** START OF Extracted material **
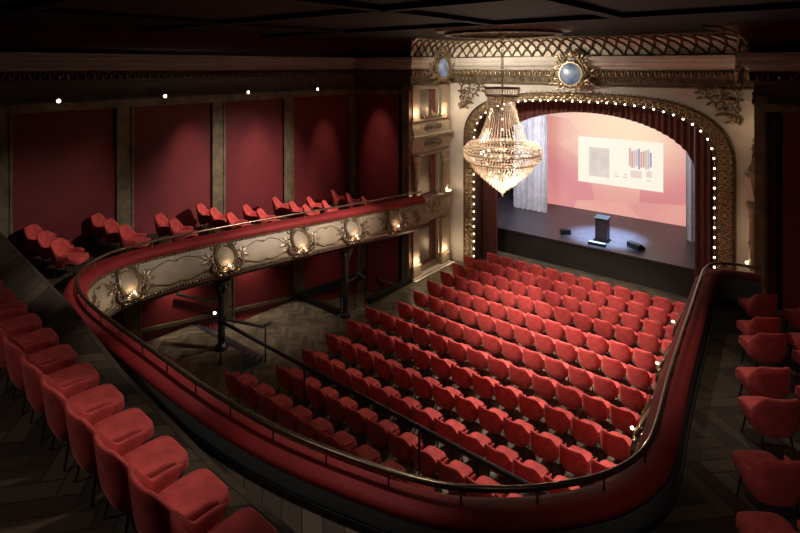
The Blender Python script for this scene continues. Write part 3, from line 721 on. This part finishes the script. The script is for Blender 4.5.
# gilded cartouches with a lamp, and scrollwork between them
def s_at(y, left):
    best = min((abs(FR[i][0].y-y), SS[i]) for i in range(NS+1) if (FR[i][0].x < -8) == left and (left or FR[i][0].y < 15)); return best[1]
LY = [5.75, 8.5, 10.95, 13.1, 15.0]
CART = []
cart_lights = []
def cartouche(s0):
    def fn(u, v, w):
        bul = .31-.42*v-.55*v*v
        return RP(s0-u*1.32, -bul-w, -.79+v)
    mb = MB(); mb.grid([[fn(.21*r*math.cos(q*PI/12), .05+.26*r*math.sin(q*PI/12), .02+.06*(1-r*r)) for q in range(24)] for r in (1, .7, .4, .02)], closed_v=True)
    o = mb.build('cartouche', PANEL, bal, ang=80)
    mb = MB()
    mb.tube([fn(.22*math.cos(q*PI/12), .05+.27*math.sin(q*PI/12), .04) for q in range(24)], .036, 6, closed=True)
    for s_ in (-1, 1):
        f2 = lambda a, b, w: fn(s_*a, b, w)
        orn_tube(mb, f2, [(.25*math.cos(a), .05+.33*math.sin(a)) for a in [(-.9+q*.22) for q in range(11)]], .03, .045, .04)
        orn_tube(mb, f2, spiral(.18, .33, .10, 1.3, .3, 1, 12), .038, .012, .05)
        orn_tube(mb, f2, spiral(.25, -.18, .12, 1.4, 1.0, -1, 12), .040, .012, .05)
        orn_tube(mb, f2, spiral(.17, -.32, .09, 1.3, 0, -1, 12), .034, .012, .05)
        for u, v, an, ln in ((.25, .1, .6, .10), (.26, -.05, -.2, .10), (.24, .25, .9, .12), (.1, .36, 1.2, .10), (.16, -.36, -1.0, .1), (.06, -.36, -1.3, .10), (.25, -.25, -.5, .10)):
            orn_leaf(mb, f2, u, v, an, ln, .06, .04, .03)
    for k in range(7): orn_leaf(mb, fn, 0, .29, PI/2+(k-3)*.34, .15, .05, .06, .03)
    mb.build('gilt_frame', DGOLD, o)
    mb = MB()
    for k in range(9): orn_leaf(mb, fn, 0, -.32, PI/2+(k-4)*.33, .20, .06, .07, .035)
    mb.build('shell', GOLD, o)
    mb = MB(); mb.ball(fn(0, -.14, .14), .026, 8, 6); mb.build('lamp', LAMP, o, label='small glowing lamp at the foot of the cartouche')
    cart_lights.append(fn(0, -.10, .22))
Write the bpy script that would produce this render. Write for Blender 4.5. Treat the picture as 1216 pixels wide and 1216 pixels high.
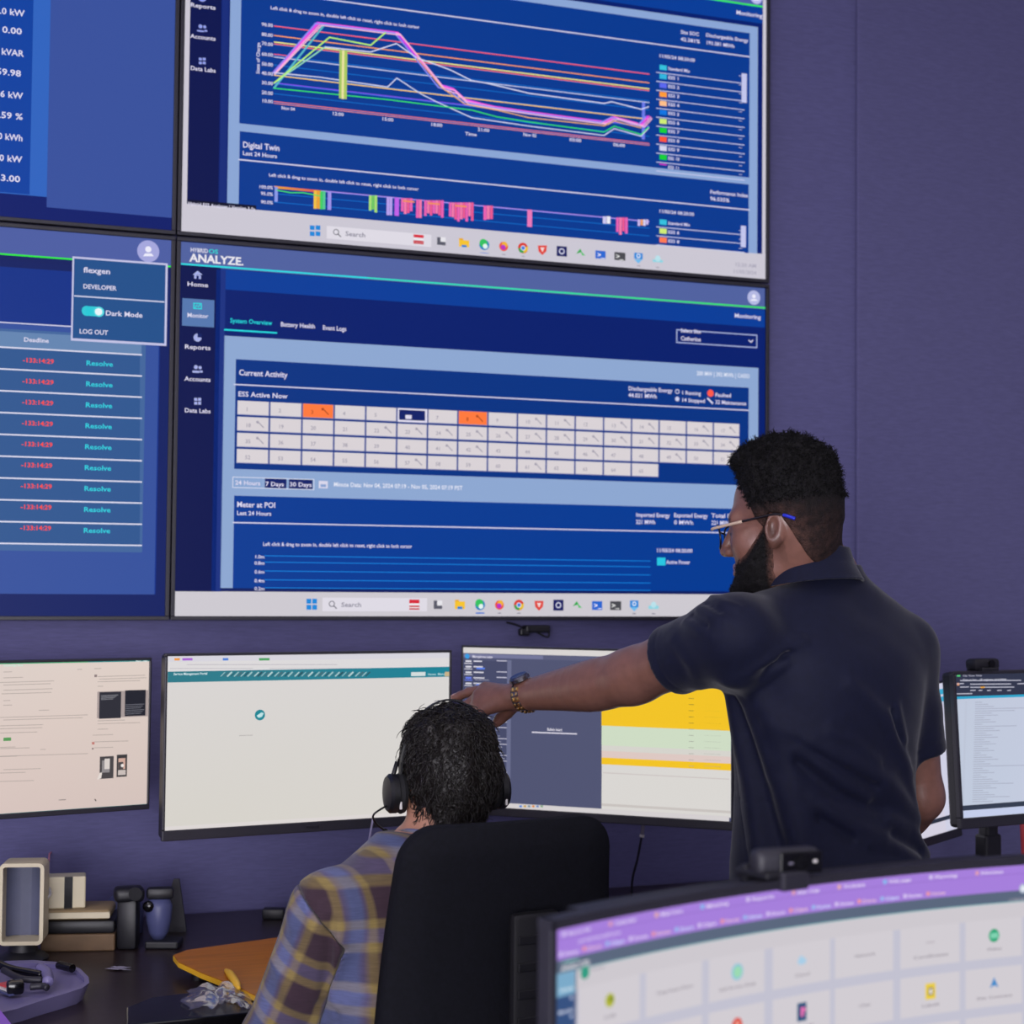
import bpy, bmesh, math, random
import numpy as np
from mathutils import Vector, Matrix

for _o in list(bpy.data.objects):
    bpy.data.objects.remove(_o, do_unlink=True)
SC = bpy.context.scene
COL = SC.collection
rng = np.random.default_rng(7)
random.seed(7)

# ------------------------------------------------------------------ camera
FPX = 2000.0
YAW, PITCH, ROLL = math.radians(21.06), math.radians(2.26), math.radians(-0.53)
CAM = np.array([-0.6748, -3.9131, 1.52])
cy_, sy_ = math.cos(YAW), math.sin(YAW)
cp_, sp_ = math.cos(PITCH), math.sin(PITCH)
cr_, sr_ = math.cos(ROLL), math.sin(ROLL)
RIGHT0 = np.array([cy_, -sy_, 0.0]); FWD0 = np.array([sy_, cy_, 0.0]); UP0 = np.array([0, 0, 1.0])
FWD = cp_ * FWD0 + sp_ * UP0
_u2 = -sp_ * FWD0 + cp_ * UP0
RIGHT = cr_ * RIGHT0 - sr_ * _u2
UP = sr_ * RIGHT0 + cr_ * _u2
cam_data = bpy.data.cameras.new('camera')
cam_data.sensor_width = 36.0
cam_data.lens = FPX / 1216.0 * 36.0
cam_data.clip_start = 0.05
cam_data.dof.use_dof = True
cam_data.dof.focus_distance = 3.05
cam_data.dof.aperture_fstop = 5.0
cam = bpy.data.objects.new('camera', cam_data)
cam.matrix_world = Matrix(((RIGHT[0], UP[0], -FWD[0], CAM[0]), (RIGHT[1], UP[1], -FWD[1], CAM[1]),
                           (RIGHT[2], UP[2], -FWD[2], CAM[2]), (0, 0, 0, 1)))
COL.objects.link(cam)
SC.camera = cam

# ------------------------------------------------------------------ world, lamps, exposure
SC.view_settings.view_transform = 'Standard'
SC.view_settings.look = 'None'
SC.view_settings.exposure = 0.0
SC.view_settings.gamma = 1.0
SC.view_settings.use_curve_mapping = False
SC.cycles.use_denoising = True
SC.cycles.max_bounces = 6
SC.cycles.diffuse_bounces = 5
SC.cycles.sample_clamp_indirect = 4.0
world = bpy.data.worlds.new('world'); SC.world = world
world.use_nodes = True
world.node_tree.nodes['Background'].inputs[0].default_value = (0.02, 0.02, 0.035, 1)
world.node_tree.nodes['Background'].inputs[1].default_value = 1.0

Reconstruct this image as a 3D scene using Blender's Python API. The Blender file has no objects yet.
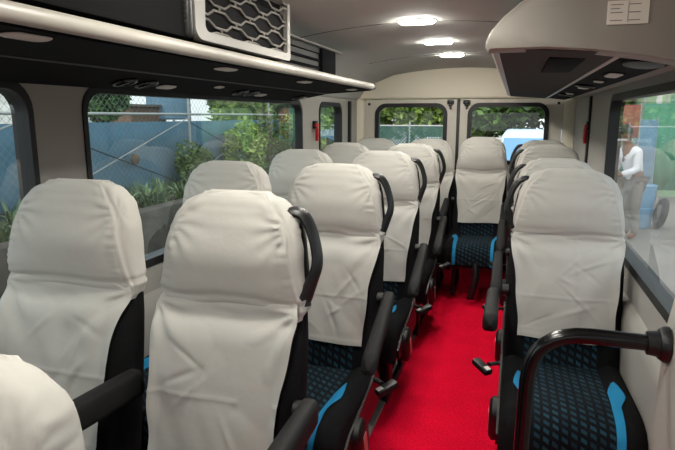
import bpy, bmesh, math, random
from mathutils import Vector, Matrix, noise
PI = math.pi
random.seed(7)
sc = bpy.context.scene
col = sc.collection

# ------------------------------------------------------------------ materials
def newmat(name):
    m = bpy.data.materials.new(name); m.use_nodes = True
    nt = m.node_tree; b = nt.nodes['Principled BSDF']
    return m, nt, b

def srgb(r, g, b):
    def c(v):
        v /= 255.0
        return v / 12.92 if v <= 0.04045 else ((v + 0.055) / 1.055) ** 2.4
    return (c(r), c(g), c(b), 1)

def mat(name, colr, rough=0.6, metal=0.0, bump=0.0, bscale=60.0, var=0.0, vscale=6.0, spec=0.5, sheen=0.0, detail=4.0):
    m, nt, b = newmat(name)
    b.inputs['Base Color'].default_value = colr
    b.inputs['Roughness'].default_value = rough
    b.inputs['Metallic'].default_value = metal
    b.inputs['Specular IOR Level'].default_value = spec
    if sheen: b.inputs['Sheen Weight'].default_value = sheen
    tc = nt.nodes.new('ShaderNodeTexCoord')
    if bump:
        n = nt.nodes.new('ShaderNodeTexNoise'); n.inputs['Scale'].default_value = bscale; n.inputs['Detail'].default_value = detail
        nt.links.new(tc.outputs['Object'], n.inputs['Vector'])
        bp = nt.nodes.new('ShaderNodeBump'); bp.inputs['Strength'].default_value = bump; bp.inputs['Distance'].default_value = 0.01
        nt.links.new(n.outputs['Fac'], bp.inputs['Height']); nt.links.new(bp.outputs['Normal'], b.inputs['Normal'])
    if var:
        n2 = nt.nodes.new('ShaderNodeTexNoise'); n2.inputs['Scale'].default_value = vscale; n2.inputs['Detail'].default_value = 5
        nt.links.new(tc.outputs['Object'], n2.inputs['Vector'])
        r = nt.nodes.new('ShaderNodeMapRange'); r.inputs['To Min'].default_value = 1 - var; r.inputs['To Max'].default_value = 1 + var
        r.inputs['From Min'].default_value = .3; r.inputs['From Max'].default_value = .7
        nt.links.new(n2.outputs['Fac'], r.inputs['Value'])
        mx = nt.nodes.new('ShaderNodeVectorMath'); mx.operation = 'SCALE'
        mx.inputs[0].default_value = colr[:3]
        nt.links.new(r.outputs['Result'], mx.inputs['Scale'])
        nt.links.new(mx.outputs['Vector'], b.inputs['Base Color'])
    return m

def leafmat(name, c1, c2):
    m, nt, b = newmat(name)
    oi = nt.nodes.new('ShaderNodeNewGeometry')
    mx = nt.nodes.new('ShaderNodeMix'); mx.data_type = 'RGBA'
    mx.inputs['A'].default_value = c1; mx.inputs['B'].default_value = c2
    nt.links.new(oi.outputs['Random Per Island'], mx.inputs['Factor'])
    nt.links.new(mx.outputs['Result'], b.inputs['Base Color'])
    b.inputs['Roughness'].default_value = .5
    b.inputs['Subsurface Weight'].default_value = 0.0
    return m

def emis(name, colr, strength):
    m, nt, b = newmat(name)
    b.inputs['Base Color'].default_value = (.9, .9, .88, 1)
    b.inputs['Emission Color'].default_value = colr
    b.inputs['Emission Strength'].default_value = strength
    return m

def glassmat(name, tint, ior=1.5):
    m = bpy.data.materials.new(name); m.use_nodes = True
    nt = m.node_tree; nt.nodes.clear()
    out = nt.nodes.new('ShaderNodeOutputMaterial')
    tr = nt.nodes.new('ShaderNodeBsdfTransparent'); tr.inputs['Color'].default_value = tint
    gl = nt.nodes.new('ShaderNodeBsdfGlossy'); gl.inputs['Roughness'].default_value = 0.02
    gl.inputs['Color'].default_value = (1, 1, 1, 1)
    fr = nt.nodes.new('ShaderNodeFresnel')
    ge = nt.nodes.new('ShaderNodeNewGeometry'); mr = nt.nodes.new('ShaderNodeMapRange')   # same pane from either side
    mr.inputs['To Min'].default_value = ior; mr.inputs['To Max'].default_value = 1 / ior
    nt.links.new(ge.outputs['Backfacing'], mr.inputs['Value']); nt.links.new(mr.outputs['Result'], fr.inputs['IOR'])
    mx = nt.nodes.new('ShaderNodeMixShader')
    nt.links.new(fr.outputs['Fac'], mx.inputs['Fac'])
    nt.links.new(tr.outputs[0], mx.inputs[1]); nt.links.new(gl.outputs[0], mx.inputs[2])
    nt.links.new(mx.outputs[0], out.inputs['Surface'])
    return m

def meshmat(name, colr, scale, thick, diag=True):
    """woven chain-link: opaque wire, open diamonds"""
    m = bpy.data.materials.new(name); m.use_nodes = True
    nt = m.node_tree; b = nt.nodes['Principled BSDF']; out = nt.nodes['Material Output']
    b.inputs['Base Color'].default_value = colr; b.inputs['Roughness'].default_value = .5
    tc = nt.nodes.new('ShaderNodeTexCoord')
    sep = nt.nodes.new('ShaderNodeSeparateXYZ'); nt.links.new(tc.outputs['Object'], sep.inputs[0])
    def math_(op, a, b_=None):
        n = nt.nodes.new('ShaderNodeMath'); n.operation = op
        for i, v in enumerate((a, b_)):
            if v is None: continue
            if isinstance(v, (int, float)): n.inputs[i].default_value = v
            else: nt.links.new(v, n.inputs[i])
        return n.outputs[0]
    hor = math_('ADD', sep.outputs[1], sep.outputs[0])
    s1 = math_('ADD', hor, sep.outputs[2]); s2 = math_('SUBTRACT', hor, sep.outputs[2])
    res = []
    for s in (s1, s2):
        f = math_('FRACT', math_('MULTIPLY', s, scale))
        res.append(math_('LESS_THAN', f, thick))
    mask = math_('MAXIMUM', res[0], res[1])
    tr = nt.nodes.new('ShaderNodeBsdfTransparent'); mx = nt.nodes.new('ShaderNodeMixShader')
    nt.links.new(mask, mx.inputs['Fac']); nt.links.new(tr.outputs[0], mx.inputs[1]); nt.links.new(b.outputs[0], mx.inputs[2])
    nt.links.new(mx.outputs[0], out.inputs['Surface'])
    return m

def patternmat(name):
    """dark navy moquette with slanted teal dashes set in steps"""
    m, nt, b = newmat(name)
    tc = nt.nodes.new('ShaderNodeTexCoord')
    sep = nt.nodes.new('ShaderNodeSeparateXYZ'); nt.links.new(tc.outputs['Object'], sep.inputs[0])
    def M(op, a, b_=None):
        n = nt.nodes.new('ShaderNodeMath'); n.operation = op
        for i, v in enumerate((a, b_)):
            if v is None: continue
            if isinstance(v, (int, float)): n.inputs[i].default_value = v
            else: nt.links.new(v, n.inputs[i])
        return n.outputs[0]
    x = sep.outputs[0]; y = M('ADD', sep.outputs[1], sep.outputs[2])
    # columns .030 wide, each stepped by a third of a row
    cx = M('MULTIPLY', x, 1 / .027)
    ci = M('FLOOR', cx); cf = M('FRACT', cx)
    yy = M('ADD', M('ADD', M('MULTIPLY', y, 1 / .036), M('MULTIPLY', ci, .37)), M('MULTIPLY', cf, .55))
    rf = M('FRACT', yy); ri = M('FLOOR', yy)
    on = M('MULTIPLY', M('LESS_THAN', rf, .50), M('LESS_THAN', cf, .62))
    wn = nt.nodes.new('ShaderNodeTexWhiteNoise'); wn.noise_dimensions = '2D'
    cmb = nt.nodes.new('ShaderNodeCombineXYZ'); nt.links.new(ci, cmb.inputs[0]); nt.links.new(ri, cmb.inputs[1])
    nt.links.new(cmb.outputs[0], wn.inputs['Vector'])
    amt = M('MULTIPLY', on, M('ADD', M('MULTIPLY', wn.outputs['Value'], .6), .4))
    mx = nt.nodes.new('ShaderNodeMix'); mx.data_type = 'RGBA'
    mx.inputs['A'].default_value = srgb(11, 15, 20); mx.inputs['B'].default_value = srgb(32, 66, 80)
    nt.links.new(amt, mx.inputs['Factor']); nt.links.new(mx.outputs['Result'], b.inputs['Base Color'])
    b.inputs['Roughness'].default_value = .9; b.inputs['Specular IOR Level'].default_value = .2
    n = nt.nodes.new('ShaderNodeTexNoise'); n.inputs['Scale'].default_value = 500
    nt.links.new(tc.outputs['Object'], n.inputs['Vector'])
    bp = nt.nodes.new('ShaderNodeBump'); bp.inputs['Strength'].default_value = .3; bp.inputs['Distance'].default_value = .003
    nt.links.new(n.outputs['Fac'], bp.inputs['Height']); nt.links.new(bp.outputs['Normal'], b.inputs['Normal'])
    return m

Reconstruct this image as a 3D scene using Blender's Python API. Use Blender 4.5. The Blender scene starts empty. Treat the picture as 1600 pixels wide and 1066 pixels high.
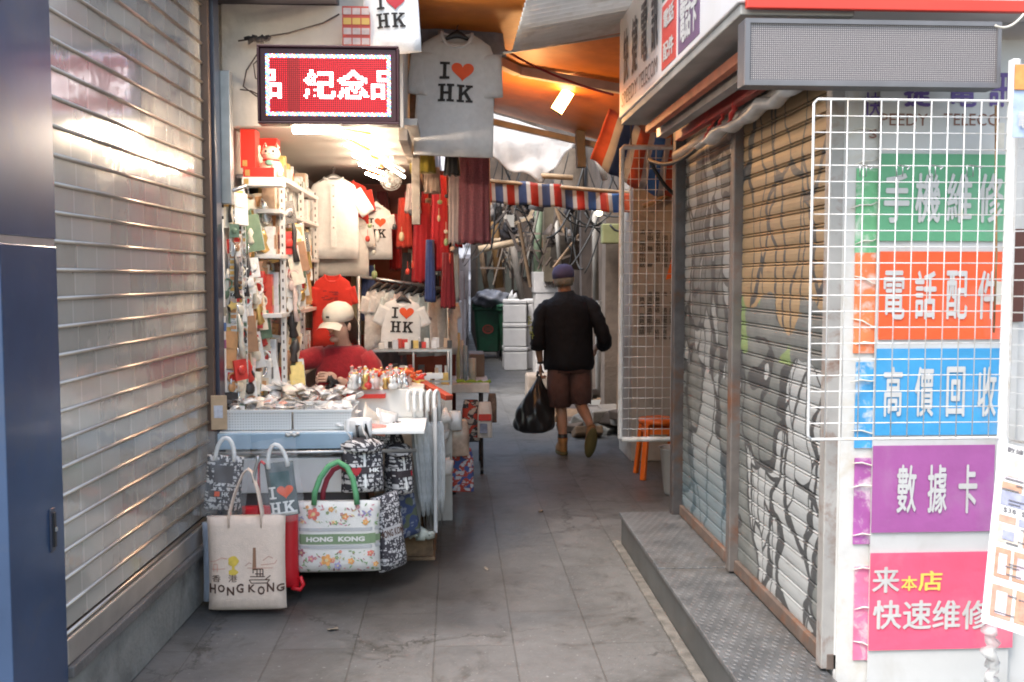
** END OF Extracted material **
→ **Exercise instructions**:
Above are some records; quote exactly and only the lines that begin at the line containing "Write the bpy" and stop after the line containing "SC.camera = cam", leaving out the pictures.

→ **The result**:
Write the bpy script that would produce this render. Write for Blender 4.5. Treat the picture as 1216 pixels wide and 1216 pixels high.
import bpy, bmesh, math, random
import numpy as np
from mathutils import Vector, Matrix

for _o in list(bpy.data.objects):
    bpy.data.objects.remove(_o, do_unlink=True)
SC = bpy.context.scene
COL = SC.collection
rng = np.random.default_rng(7)
random.seed(7)

# ------------------------------------------------------------------ camera
FPX = 2000.0
YAW, PITCH, ROLL = math.radians(21.06), math.radians(2.26), math.radians(-0.53)
CAM = np.array([-0.6748, -3.9131, 1.52])
cy_, sy_ = math.cos(YAW), math.sin(YAW)
cp_, sp_ = math.cos(PITCH), math.sin(PITCH)
cr_, sr_ = math.cos(ROLL), math.sin(ROLL)
RIGHT0 = np.array([cy_, -sy_, 0.0]); FWD0 = np.array([sy_, cy_, 0.0]); UP0 = np.array([0, 0, 1.0])
FWD = cp_ * FWD0 + sp_ * UP0
_u2 = -sp_ * FWD0 + cp_ * UP0
RIGHT = cr_ * RIGHT0 - sr_ * _u2
UP = sr_ * RIGHT0 + cr_ * _u2
cam_data = bpy.data.cameras.new('camera')
cam_data.sensor_width = 36.0
cam_data.lens = FPX / 1216.0 * 36.0
cam_data.clip_start = 0.05
cam_data.dof.use_dof = True
cam_data.dof.focus_distance = 3.05
cam_data.dof.aperture_fstop = 5.0
cam = bpy.data.objects.new('camera', cam_data)
cam.matrix_world = Matrix(((RIGHT[0], UP[0], -FWD[0], CAM[0]), (RIGHT[1], UP[1], -FWD[1], CAM[1]),
                           (RIGHT[2], UP[2], -FWD[2], CAM[2]), (0, 0, 0, 1)))
COL.objects.link(cam)
SC.camera = cam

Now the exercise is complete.